With the best 3-year-olds either retired or ailing, the trainer's long shot, Speightscity, might have just as good a chance at winning the $1 million Travers Stakes at Saratoga on Saturday as any horse in the field - including 5-2 favorite Alpha.

"He ran second to Alpha in his last start," Contessa said, referring to a 3 1/4-length loss in the Withers more than six months ago. "He wrenched his knee. I thought he broke it, but we dodged a bullet. The biggest question is, is he fit enough? We don't know. A race we were looking at didn't work out, and so now here we are in the Travers."

Trainer Ken McPeek took a similar approach with Golden Ticket.

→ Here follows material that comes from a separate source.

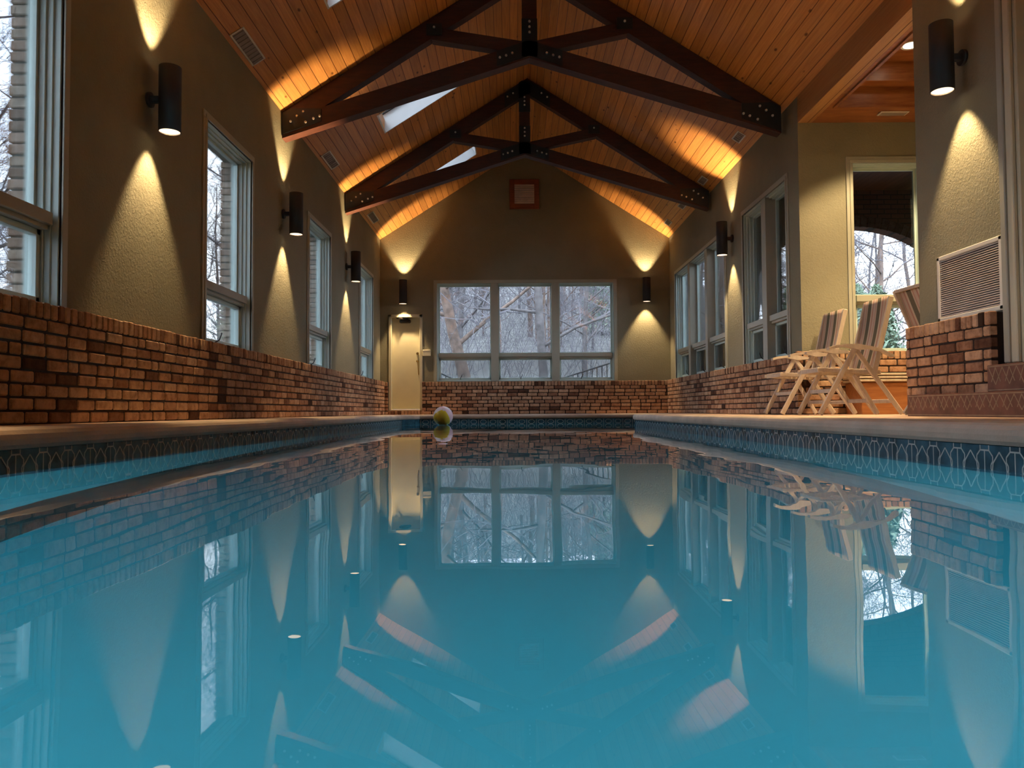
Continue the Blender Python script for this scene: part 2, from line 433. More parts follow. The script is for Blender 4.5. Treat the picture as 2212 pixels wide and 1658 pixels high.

After two races failed to draw enough horses, McPeek decided the Travers was worth a shot - even for a horse with one win in nine lifetime starts.

"He's worked as good as I've ever had a horse work at the training track here," McPeek said, "and he's a horse sitting on tilt. We kind of feel there's a chance for him."

At 30-1, Speightscity is the longest shot in the 11-horse field entered Wednesday. Golden Ticket and Fast Falcon are the second longest shots at 20-1. McPeek also will send out Atigun at 12-1.

The Travers usually draws a stellar field, filled with Grade 1 winners vying for the 3-year-old championship as well as Horse of the Year honors. Not this time. Kentucky Derby and Preakness winner I'll Have Another, Belmont winner Union Rags and Derby and Preakness runner-up Bodemeister are retired. Haskell winner Paynter is sidelined by an illness.

It will be the first time since 2005 that a horse who won a Triple Crown race is not in the field, and only two horses - Alpha and Street Life - come into the Travers off wins. Only one horse, Liaison, has a Grade 1 win on his resume - and he did it last year.

"A lot of the best horses are on the shelf," McPeek said. "It's unfortunate. It's not a terrible group of 3-year-olds but at the same time there is not a horse in there that's unbeatable."

The owners of Speightscity had to pay a $20,000 supplemental fee to get in the Travers because the colt was not nominated for the race. Even before the draw, things started well for Contessa and company.

Hansen, last year's 2-year-old champion expected to set the pace, was declared out of the race because of a torn tendon in his left front leg. Now, Contessa expects Speightscity, with Irad Ortiz Jr. aboard, to go right to the front after drawing the No. 1 post.

"Hansen's not in here. I was thinking about whether I wanted to go head-and-head with Hansen or not, but from the rail, if all goes well, we will be on the lead," Contessa said.

Alpha comes into the Travers off a two-length, wire-to-wire win over Neck `n Neck in the Jim Dandy at the Spa on July 28. The colt trained by Kiaran McLaughlin drew the No. 6 post, and will be ridden by Saratoga's leading jockey Ramon Dominguez.

"If they go from the one-hole, we'll lay second like we thought we might have to to Hansen anyway," McLaughlin said about Speightscity. "We'll leave it up to Ramon, but we will be forwardly placed."